With the economic fall-out of credit-card government and the continuation of spending with money that the UK simply doesn’t have, reality suggests that negligible or zero percent rises in wages for the workforces operating within the commercial and public sectors alike are here to stay. That benefit and service cuts will remain the uninventive and ill-considered weapon of choice used by a political elite which seems bereft of any consideration for the mechanics of life outside their own societal bubble.

However, there are choices for our leaders and within the constraints of Coalition Government or not, Politicians taking their responsibility to the Electorate seriously would and should all be using them.

Before anything else, acknowledgement that companies providing what are in fact essential services are profiteering and are misusing the opportunities that they have would be a significant step in itself. People would at least begin to feel that leaders are identifying with what real life is really like.

This would by its very nature have to been done with clarity and purpose and with much more than a mere suggestion of what action lies ahead. Another mealy-mouthed effort like that on the part of Politicians when it has come to addressing the previous actions and future behaviour of bankers simply will not do.

It has become clear that self-regulation in such key industries isn’t working for anybody but the companies themselves, and this is where those with Government responsibility should really be taking a lead.

The next step would be to regulate pricing to allow the true cost of service provision to be reflected in the prices that we pay and dictate the formula under which such Companies can raise funds for new and improved infrastructure which in most other industries would rightly come from the bottom line.

Because the services that these Companies provide are essential to everyone, profit should be capped and systems put in place through vigorous auditing processes  to ensure that clever accounting methods cannot provide a conduit through which different cost centres or budgetary areas can be manipulated to provide an enhanced dividend.

Company owners wouldn’t like this approach, but the fact remains that with services that customers have no alternative to use, profiteering before doing what is right has created a cash-cow for the few, whilst inflicting financial misery on the many in circumstances where people cannot even earn more just to compensate.
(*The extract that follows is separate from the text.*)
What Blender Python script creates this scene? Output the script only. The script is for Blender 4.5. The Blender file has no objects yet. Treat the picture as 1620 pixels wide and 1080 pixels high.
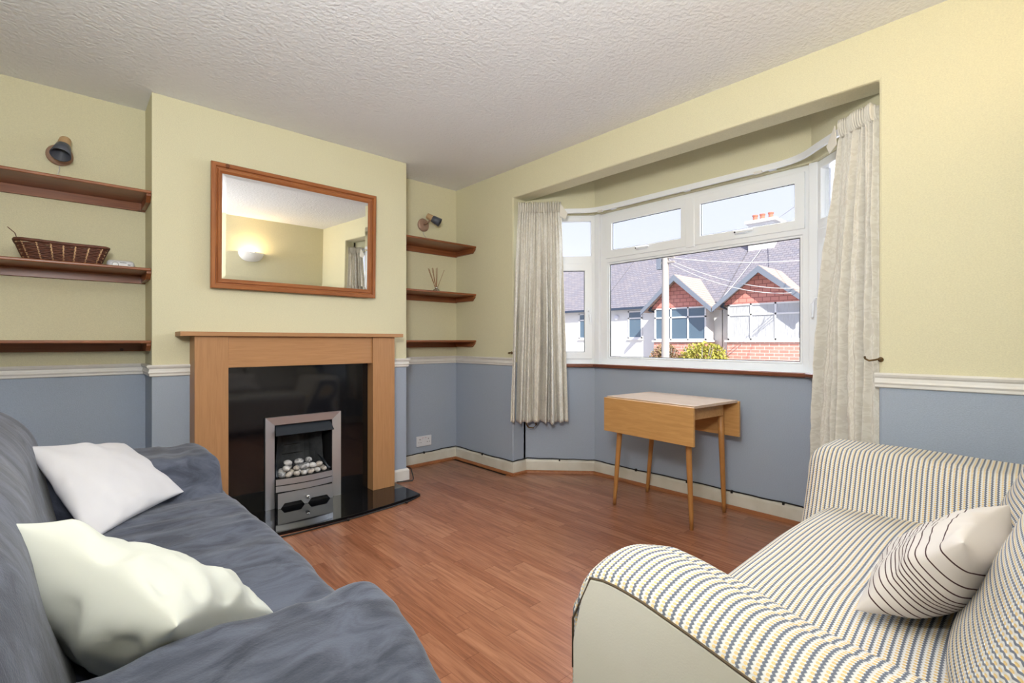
import bpy, bmesh, math, random
from mathutils import Vector, Matrix, noise
random.seed(7)
SC = bpy.context.scene
COL = SC.collection
PI = math.pi

# ------------------------------------------------------------------ camera, sky, sun, lights, exposure
cam_d = bpy.data.cameras.new('camera')
cam_d.sensor_width = 36.0
cam_d.lens = 36.0 * 767.0 / 1620.0
cam_d.clip_start = 0.02
cam = bpy.data.objects.new('camera', cam_d)
COL.objects.link(cam)
cam.location = (0, 0, 1.05)
cam.rotation_euler = (math.radians(90), 0, math.radians(47.53 - 90))
SC.camera = cam

SC.view_settings.view_transform = 'Standard'
SC.view_settings.look = 'None'
SC.view_settings.gamma = 1.0
SC.view_settings.use_curve_mapping = False
SC.view_settings.exposure = 0.44

world = bpy.data.worlds.new('sky')
SC.world = world
world.use_nodes = True
wn = world.node_tree
for n in list(wn.nodes):
    wn.nodes.remove(n)
w_out = wn.nodes.new('ShaderNodeOutputWorld')
w_bg = wn.nodes.new('ShaderNodeBackground')
w_tc = wn.nodes.new('ShaderNodeTexCoord')
w_sep = wn.nodes.new('ShaderNodeSeparateXYZ')
w_ramp = wn.nodes.new('ShaderNodeValToRGB')
w_ramp.color_ramp.elements[0].position = 0.0
w_ramp.color_ramp.elements[0].color = (0.80, 0.84, 1.0, 1)
w_ramp.color_ramp.elements[1].position = 0.55
w_ramp.color_ramp.elements[1].color = (0.62, 0.68, 1.0, 1)
wn.links.new(w_tc.outputs['Generated'], w_sep.inputs[0])
wn.links.new(w_sep.outputs['Z'], w_ramp.inputs[0])
wn.links.new(w_ramp.outputs[0], w_bg.inputs['Color'])
wn.links.new(w_bg.outputs[0], w_out.inputs[0])
w_bg.inputs['Strength'].default_value = 0.92


def lamp(name, kind, energy, color, loc, target=None, **kw):
    d = bpy.data.lights.new(name, kind)
    d.energy = energy
    d.color = color
    for k, v in kw.items():
        setattr(d, k, v)
    o = bpy.data.objects.new(name, d)
    COL.objects.link(o)
    o.location = loc
    if target is not None:
        o.rotation_euler = (Vector(target) - Vector(loc)).to_track_quat('-Z', 'Y').to_euler()
    return o


lamp('sun', 'SUN', 6.2, (1.0, 0.95, 0.86), (-6, -10, 12), (-6 + 0.42, -10 + 0.58, 12 - 0.62), angle=0.009)
# added fill near the camera, aimed at the ceiling to brighten the room
lamp('ceiling_bounce_fill', 'AREA', 40.0, (0.97, 0.975, 1.0), (-0.22, 0.12, 1.70), (0.95, 1.25, 2.75), shape='DISK', size=0.5)
lamp('overhead_fill', 'AREA', 5.0, (0.95, 0.975, 1.0), (-0.05, 0.45, 2.36), (0.25, 0.55, 0.0), shape='DISK', size=0.8)  # unseen fill added overhead, without any lamp fitting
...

That’s why foreign owners have been so happy to throw cash in the direction of companies in the UK that governments most other Countries would at least keep very close to State control and why our Politicians must now recognise the power and influence that these industries actually have in our everyday lives.

Finally, the time has long since passed when simplification of the Tax system was required on a comprehensive basis to stem the flow of revenue from leaving the Country that we desperately need and to which we are entitled.

Tax should be applied at the point of sale; not at the location where the account managers and owners  are based. This one simple and realistic change could find tax raised from the tills where coffees are physically bought; from the sale on the actual computer and screen where products are purchased; and from the meters where our power, gas and water are measured and supplied inside the houses in which we live.

Scary as the prospect of taking on the industrial and financial monoliths might seem, it is for reasons just like these that Politicians are Elected and why Governments are given power. It might not be easy, but if those who seek our votes at Elections take the trust we have given them seriously, it necessarily follows that they will use it for our benefit too.

Isn’t it time that they started living the mantra ‘action speaks louder than words’, rather than simply just paying lip service to it?